İsrail'in işgal altında tuttuğu Filistin topraklarındaki insan hakları ihlallerini genelde 'anlayışla' karşılayan Avrupa Birliği'nin, Gazze harekâtından önce Yahudi devleti için zehir zemberek bir rapor hazırladığı ortaya çıktı.
AB'nin "iç dolaşımı" için hazırlanan oldukça sert rapor, Mescid-i Aksa'nın radikal gruplar için özelleştirilen kazı ruhsatları yüzünden tehlike altında olduğunu ima ediyor. AB üyelerinin Tel Aviv'deki büyükelçilikleri tarafından kaleme alınan 20 sayfalık rapor, Kudüs merkezli sivil toplum örgütü olan Ev Yıkımlarına Karşı İsrail Komitesi tarafından hafta sonu kamuoyuna sızdırılırken, Avrupa basını da konuya ilgi gösteriyor. Raporun 400'ü çocuk olmak üzere 1.400 Filistinlinin katledilmesi ile neticelenen İsrail'in son Gazze operasyonundan 12 gün önce kaleme alındığı anlaşılıyor. Son zamanlarda hızlı bir şekilde uygulamaya konulan İsrail'in Kudüs planlarının iki-devlete dayalı çözüm ve Doğu Kudüs'ün Filistin devletinin başkenti olma ihtimalini yok ettiğine işaret eden rapor, İsrail'in hakikatte Doğu Kudüs'ü yasadışı yollardan ilhak etmek için yoğun olarak çaba gösterdiğini belirtiyor. İsrail-Filistin barışının önündeki en büyük engellerden birinin İsrail'in Kudüs ve etrafındaki faaliyetleri olduğunu vurguluyor. Raporun en vurucu sonuçlarından biri ise İsrail'in hemen hemen bütün milletlerarası antlaşmaları hiçe sayarak, işgal ettiği Filistin topraklarında "bildiğini okuması".
Raporun işaret ettiği mühim noktalar:
Annapolis mutabakatına ve milletlerarası hukuka rağmen İsrail, Doğu Kudüs ve civarında yerleşimlerin inşasını hızlandırarak devam ettiriyor. Annapolis'ten bu yana takriben 5 bin 500 yeni yerleşim birimi projesi onaya sunulmuş, bunların 3 bini uygulama safhasına yaklaşmıştır. Bu yerleşim birimlerinin niyeti, şüpheye yer bırakmayacak şekilde Doğu Kudüs'ü Batı Şeria'dan koparmaktır.

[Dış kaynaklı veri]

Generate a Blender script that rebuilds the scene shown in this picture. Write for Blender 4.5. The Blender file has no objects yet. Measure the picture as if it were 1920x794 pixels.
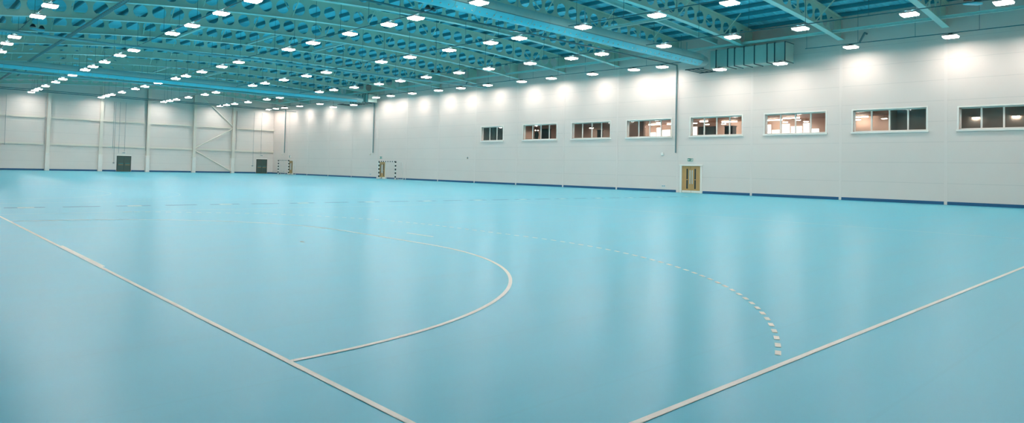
import bpy, math, random
from mathutils import Vector, Matrix
random.seed(7)
PI = math.pi
SC = bpy.context.scene
COL = SC.collection
# ------------------------------------------------------------------ camera, world, exposure
cam_d = bpy.data.cameras.new('camera')
cam = bpy.data.objects.new('camera', cam_d); COL.objects.link(cam)
R = Vector((0.750329, -0.660655, 0.023257)); U = Vector((-0.037952, -0.007926, 0.999248)); F = Vector((0.659974, 0.750648, 0.031020))
m = Matrix((( R.x, U.x, -F.x, 0), (R.y, U.y, -F.y, 0), (R.z, U.z, -F.z, 1.556), (0, 0, 0, 1)))
cam.matrix_world = m
cam_d.sensor_fit = 'HORIZONTAL'; cam_d.sensor_width = 36
cam_d.lens = 1250.65 / 1920 * 36
cam_d.shift_x = (960 - 873.34) / 1920
cam_d.shift_y = (278.58 - 397) / 1920
cam_d.clip_end = 400; cam_d.clip_start = 0.05
SC.camera = cam
w = bpy.data.worlds.new('world'); SC.world = w; w.use_nodes = True
w.node_tree.nodes['Background'].inputs[0].default_value = (0.25, 0.6, 0.75, 1)
w.node_tree.nodes['Background'].inputs[1].default_value = 0.0
SC.view_settings.view_transform = 'Standard'; SC.view_settings.look = 'None'
SC.view_settings.gamma = 1; SC.view_settings.use_curve_mapping = False
SC.view_settings.exposure = -0.35
LAMP = 118.0        # radiance of the high bay lamps

# ------------------------------------------------------------------ room figures (metres)
XR, YB, XL, YN = 50.99, 108.3, -6.0, -6.0
def zbot(x): return max(10.2, 12.17 - 0.0024 * (x - 32.5) ** 2)      # underside of the arched beams
BD = 1.5                                                   # beam depth
FR = [5.4, 11.7, 17.9, 24.3, 30.7, 36.9, 43.3, 49.8, 56.4, 63.0, 69.6, 76.2, 82.7, 89.3, 95.9, 102.5]

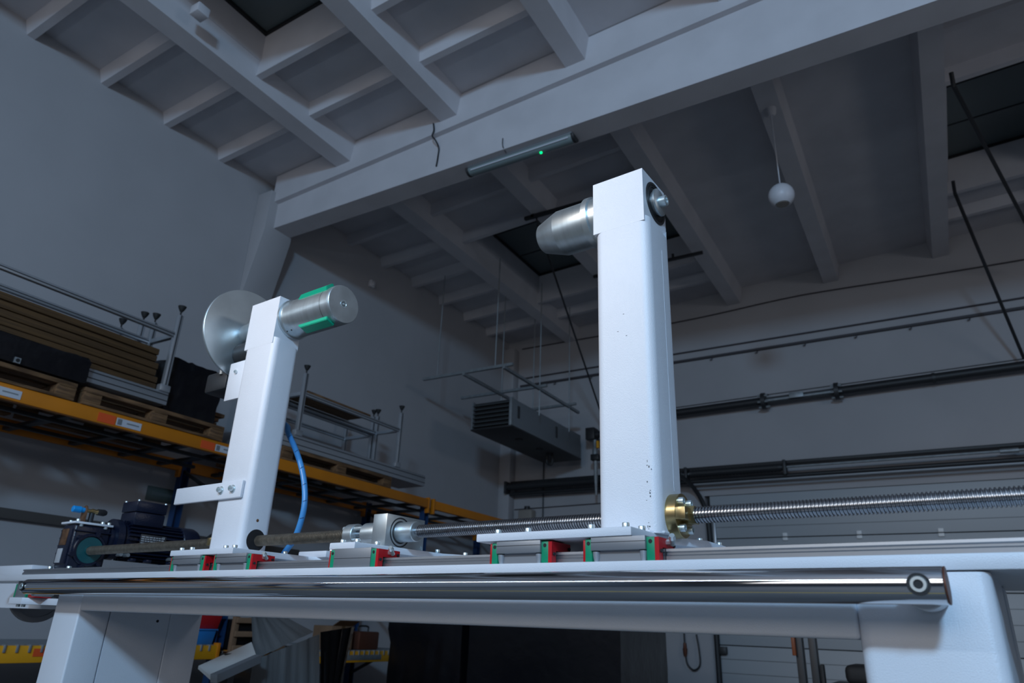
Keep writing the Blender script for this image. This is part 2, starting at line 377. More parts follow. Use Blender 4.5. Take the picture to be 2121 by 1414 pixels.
# ---- linear guide blocks
def block(parent, x0, x1, flanged=True, nip=1, y0=1.462, y1=1.56):
    xc0, xc1 = x0 + .024, x1 - .03
    zt = ZP
    if flanged:
        mb = MB().box(xc0, xc1, y0, y1, zt - .03, zt, .0015)
        bl = part('guide_block', mb, m_block, parent)
        part('block_joint', MB().box(xc0, xc1, y0 - .0006, y0 + .001, zt - .0125, zt - .0115), m_dark, bl)
        part('block_body', MB().prism([(xc0 + .014, ZB + .001), (xc1 - .012, ZB + .001), (xc1 - .020, zt - .03), (xc0 + .018, zt - .03)], y0 + .012, y1 - .012, 'y'), m_block, bl)
        for x in (xc0 + .009, xc1 - .009):
            part('bolt_boss', MB().lathe([(ZB + .001, .0055), (ZB + .012, .008), (zt - .032, .009)], (x, y0 + .012, 0), 'z', 18), m_alu, bl)
    else:
        bl = part('guide_block', MB().box(xc0, xc1, y0 + .004, y1 - .004, ZB + .001, zt, .0015), m_block, parent)
        part('block_joint', MB().box(xc0, xc1, y0 + .0034, y0 + .0046, ZB + .026, ZB + .027), m_dark, bl)
    for a, b in ((x0 + .006, xc0), (xc1, x1 - .010)):
        gcap = part('end_cap', MB().box(a, b, y0 + .006, y1 - .006, ZB + .001, zt - .003, .002), m_green, bl)
        part('cap_hole', MB().cyl(((a + b) / 2, 0, zt - .013), 'y', y0 + .0052, y0 + .0075, .0045, 14), m_dark, bl)
    part('seal', MB().box(x0, x0 + .006, y0 + .007, y1 - .007, ZB + .001, zt - .004, .001), m_red, bl)
    part('seal', MB().prism([(y0 + .006, ZB + .001), (1.487, ZB + .001), (1.487, ZB + .03), (1.533, ZB + .03), (1.533, ZB + .001), (y1 - .006, ZB + .001), (y1 - .006, zt - .004), (y0 + .006, zt - .004)], x1 - .010, x1, 'x'), m_red, bl)
    for y, z in ((1.476, ZB + .022), (1.545, zt - .016)):
        part('seal_screw', MB().cyl((x1, y, z), 'x', -.001, .004, .004, 12), m_dark, bl)
    if nip & 1:
        n = MB().lathe([(0, .006), (.006, .006), (.006, .0045), (.011, .0045), (.011, .007), (.017, .007)], (x1, 1.51, zt - .012), 'x', 10)
        n.lathe([(0, .006), (.006, .0065), (.009, .0045), (.013, .0065), (.018, .005), (.018, .002), (.016, 0)], (x1 + .014, 1.51, zt - .014), 'y', 14)
        t = MB(); t.tube([(x1, 1.51, zt - .012), (x1 + .012, 1.51, zt - .012)], .0065, 6)
        t.tube([(x1 + .012, 1.514, zt - .016), (x1 + .019, 1.496, zt - .003)], .0062, 10); t.tube([(x1 + .0185, 1.498, zt - .0045), (x1 + .021, 1.491, zt + .0005)], [.0085, .006], 12)
        n.bm.free(); part('grease_nipple', t, m_bolt, bl)
    if nip & 2:
        part('grease_nipple', MB().cyl((x0, 1.50, zt - .012), 'x', -.012, 0, .006, 12), m_bolt, bl)
    return bl

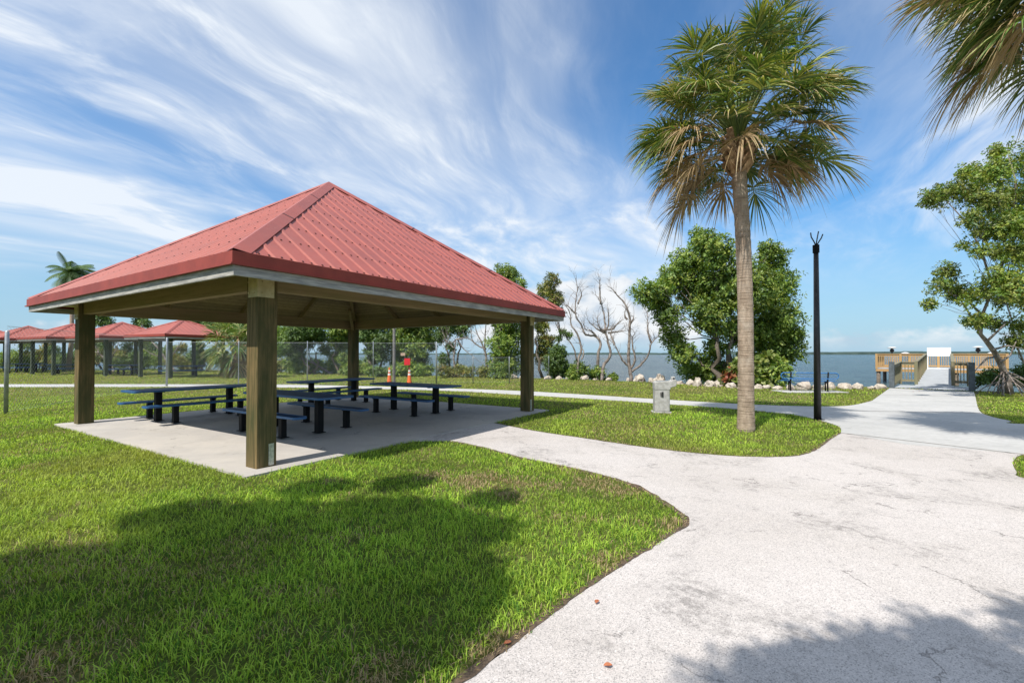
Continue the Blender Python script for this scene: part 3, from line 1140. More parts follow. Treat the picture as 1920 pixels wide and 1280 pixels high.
TGRP = 'blue picnic tables under the large shelter'
BGRP = 'blue picnic benches under the large shelter'
TABLES = [(-1.93, 2.48, 0, 'blue picnic table at the left of the slab with its near end in the sun', 'left blue table'),
          (-1.68, -1.31, 90, 'blue picnic table closest to the near timber post, partly behind it', 'blue table closest to the near post'),
          (1.77, -1.26, 90, 'blue picnic table at the right, in front of the orange cones', 'blue table in front of the cones'),
          (1.95, 2.44, 0, 'blue picnic table at the back of the slab by the rear timber post', 'blue table by the rear post')]
first = True
for (u, v, rot, lb, short) in TABLES:
    x, y = pav(u, v)
    rz = PANG + R(rot)
    if first:
        t = tb; t.location = (x, y, .03); t.rotation_euler = (0, 0, rz); t['label'] = lb
    else:
        t = copy_tree(tb, None, (x, y, .03), rz, lb)
    t['group'] = TGRP
    d = Vector((-math.sin(rz), math.cos(rz)))
    for s in (-1, 1):
        q = Vector((x, y)) + d * s * .70
        near = q.y < y
        bl = 'blue bench on the %s side of the %s' % ('near' if near else 'far', short)
        if first:
            b = bn; b.location = (q.x, q.y, .03); b.rotation_euler = (0, 0, rz); b['label'] = bl; first = False
        else:
            b = copy_tree(bn, None, (q.x, q.y, .03), rz, bl)
        b['group'] = BGRP
ordn = ['first', 'second', 'third', 'fourth', 'farthest']
for i, (x, y) in enumerate(SM):
    rz = R(65 - 22) if i % 2 == 0 else R(65 - 60)
    t = copy_tree(tb, None, (x + .3, y - .4, .03), rz, 'picnic table under the %s small red-roofed shelter counted from the fan palm' % ordn[i])
    t['group'] = 'tables under the small shelters'
    d = Vector((-math.sin(rz), math.cos(rz)))
    for s in (-1, 1):
        q = Vector((x + .3, y - .4)) + d * s * .70
        b = copy_tree(bn, None, (q.x, q.y, .03), rz, '%s-side bench under the %s small shelter from the fan palm' % ('near' if q.y < y - .4 else 'far', ordn[i]))
        b['group'] = 'benches under the small shelters'


# ------------------------------------------------------------------ fence
def fence_mesh(root, segs):
    """diamond wire in each bay"""
    mb = MB()
    for (a, b, h0, h1) in segs:
        a = Vector(a); b = Vector(b)
        L = (b - a).length
        d = (b - a) / L
        step = .125
        hmax = max(h0, h1)
        n = int((L + hmax) / step)
        for sgn in (1, -1):
            for k in range(n):
                s0 = k * step - (hmax if sgn > 0 else 0)
                # wire from (s0, .05) rising with slope sgn
                if sgn > 0: e0, e1 = s0, s0 + hmax - .05
                else: e0, e1 = s0, s0 - hmax + .05
                t0, t1 = 0., 1.
                ds = e1 - e0
                # clip to 0..L
                lo, hi = sorted(((0 - e0) / ds, (L - e0) / ds))
                t0 = max(t0, lo); t1 = min(t1, hi)
                if t1 - t0 < .01: continue
                p = [(a + d * (e0 + ds * t)).to_3d() + Vector((0, 0, .05 + (hmax - .05) * t)) for t in (t0, t1)]
                off = Vector((-d.y, d.x, 0)) * .004 * sgn
                mb.tube([p[0] + off, p[1] + off], .0015 if a.x > A2.x - 1 or b.x < A2.x - 3 and a.x > -15 else .0024, 3, caps=False)
        for z in (.06, hmax):
            mb.tube([(a.x, a.y, z), (b.x, b.y, z)], .006 if z > 1 else .003, 4)
    return mb.build('wire_mesh', MAT['galv'], root)


tall = thing('chain_link_fence', 'tall galvanised chain-link fence running behind the shelter from the left edge', 'fence')
A0 = G(11, 776); A1 = Vector((-17.2, 22.6, 0)); A2 = Vector((-4.1, 24.6, 0)); A3 = Vector((-.15, 25.0, 0)); A4 = Vector((2.35, 29.0, 0))
Am = A0.lerp(A1, .5)


def fpost(p, h, r, root):
    MB().tube([(p.x, p.y, 0), (p.x, p.y, h), (p.x, p.y, h + .03)], [r, r, r * .5], 10).build('fence_post', MAT['galv'], root, smooth=True)


for k, (p, h, r) in enumerate([(A0, 2.2, .045), (A1, 2.4, .045), (A1.lerp(A2, .25), 2.25, .024), (A1.lerp(A2, .5), 2.25, .024), (A1.lerp(A2, .75), 2.25, .024), (A2, 2.25, .04)]):
    fpost(p, h, r, tall)
fence_mesh(tall, [(A0.xy, A1.xy, 2.15, 2.35), (A1.xy, A2.xy, 2.2, 2.2)])
lowf = thing('low_chain_link_fence', 'lower chain-link fence right of the cones, ending by the shoreline boulders', 'fence')
for p in (A2.lerp(A3, .5), A3, A4): fpost(p, 1.45, .028, lowf)
fence_mesh(lowf, [(A2.xy, A3.xy, 1.42, 1.42), (A3.xy, A4.xy, 1.42, 1.42)])
pb = P(736, 718, 24.6)
tag(MB().tube([(pb.x, 24.9, 0), (pb.x, 24.9, 4.2)], [.085, .075], 12).tube([(pb.x, 24.9, 0), (pb.x, 24.9, .06)], .14, 12).tube([(pb.x, 24.9, 4.2), (pb.x, 24.9, 4.24)], .09, 12).build('utility_pole', MAT['grey_pole'], smooth=False), 'grey pole standing behind the left orange cone', 'pole')
rs = thing('red_sign', 'small red sign hung on the wire fence above the right cone', 'sign', (P(762, 678, 24.1).x, 24.28, 0))
zc = P(762, 678, 24.1).z
MB().box((0, 0, zc), (.32, .012, .36)).build('sign_board', MAT['red'], rs)
MB().tube([(-.1, .008, zc + .12), (-.1, .02, zc + .3)], .004, 4).tube([(.1, .008, zc + .12), (.1, .02, zc + .3)], .004, 4).build('sign_wire', MAT['galv'], rs)
ts = thing('tan_sign', 'small tan sign on the wire fence above the red sign', 'sign', (P(754, 664, 24.1).x, 24.27, 0))
zc = P(754, 664, 24.1).z
MB().box((0, 0, zc), (.24, .01, .16)).build('sign_board', MAT['tan_sign'], ts)
MB().tube([(0, .006, zc + .05), (0, .015, zc + .2)], .004, 4).build('sign_wire', MAT['galv'], ts)


# ------------------------------------------------------------------ cones
def cone(x, y, label):
    t = thing('traffic_cone', label, 'traffic cone', (x, y, 0), group='orange cones behind the shelter')
    MB().prism(rrect(.36, .36, .05), 0, .03).build('base', MAT['dark'], t)
    rf = lambda z: .135 - (z - .03) * (.135 - .03) / .87
    MB().lathe([(rf(z), z) for z in (.03, .47, .57, .65, .75, .88)] + [(.022, .90)], n=20).build('body', MAT['orange'], t, smooth=False)
    for a, b in ((.47, .57), (.65, .75)):
        MB().lathe([(rf(a) + .002, a), (rf(b) + .002, b)], n=20).build('reflective_band', MAT['white_band'], t, smooth=False)


c1 = G(730, 719.5); c2 = G(767.5, 719.5)
cone(c1.x, c1.y, 'left of the two orange and white traffic cones, beside the grey pole')
cone(c2.x, c2.y, 'right of the two orange and white traffic cones, below the red sign')

# ------------------------------------------------------------------ drinking fountain
fx = G(1240, 772)
ft = thing('drinking_fountain', 'grey cast concrete drinking fountain on the lawn left of the palm trunk', 'drinking fountain', (fx.x, fx.y, 0), R(-8))
MB().prism(rrect(.52, .46, .05), -.02, .02).build('footing', MAT['fount'], ft, bevel=.01)
def side_profile(prof, w):
    n = len(prof)
    vs = [(x, -w / 2, z) for x, z in prof] + [(x, w / 2, z) for x, z in prof]
    return MB().add(vs, [tuple(range(n)), tuple(reversed(range(n, 2 * n)))] + [(i, i + n, (i + 1) % n + n, (i + 1) % n) for i in range(n)])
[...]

Az olmakla birlikte büyük endişe kaynağı olan faaliyetlerden biri Kadim Kudüs'ün Filistin kısmındaki (0,9 km2'lik bir alan) ve hemen etrafındaki yerleşim birimleridir. Bu yerleşim birimlerine İsrail devletinin yardımcı olduğuna dair yazılı deliller vardır. Bazı durumlarda Yahudi yerleşimcilerinin ruhsatları olmamasına rağmen inşaatlarına müsaade edilirken, Filistinlilerin bu tür yorumlardan istifade etmesi mevzubahis değildir.
Radikal yerleşimcilerin Mescid-i Aksa'ya yönelik tecavüzleri 2008'de artmıştır. Özellikle Yahudilerin dinî bayramlarında radikal gruplar sık sık meydan okurcasına İsrail güvenlik kuvvetlerinin koruması altında Mescid-i Aksa arazisinde turlar düzenlemektedir.
Kadim Kudüs ve mukaddes kısımlar İsrail'in oldukça geniş kazı çalışmalarına maruz kalmaktadır. Bu alanlar arasında Mescid-i Aksa da bulunmakta. Son yıllarda, yetkili İsrail bakanlıkları özelleştirme çerçevesinde radikal yerleşimci gruplarla irtibatı olan şirketlere kazı hakları veriyor. Mukaddes kısımlardaki bazı kazı çalışmaları şu an Ateret Cohanim, El Ad gibi aşırı radikal gruplarca finanse edilmekte ve yürütülmektedir.
Bu "özelleştirilmiş" ancak şeffaflıktan uzak icraatlar Kudüs'teki statükoyu bozmakta ve gerilimi artırmaktadır.
Devam eden projeler Hıristiyan ve Müslüman bölgeleri dışlamaktadır. Müslüman ve Hıristiyanların kutsal yerlerine doğrudan bir zararı yoksa da hayat alanlarını, sağlamlıklarını tehdit etmektedir. Böylece arkeoloji milli ve dinî mücadelenin ideolojik bir aracı haline getirilmekte ve şehrin kimlik ve şahsiyetini değiştirmek için kullanılmaktadır.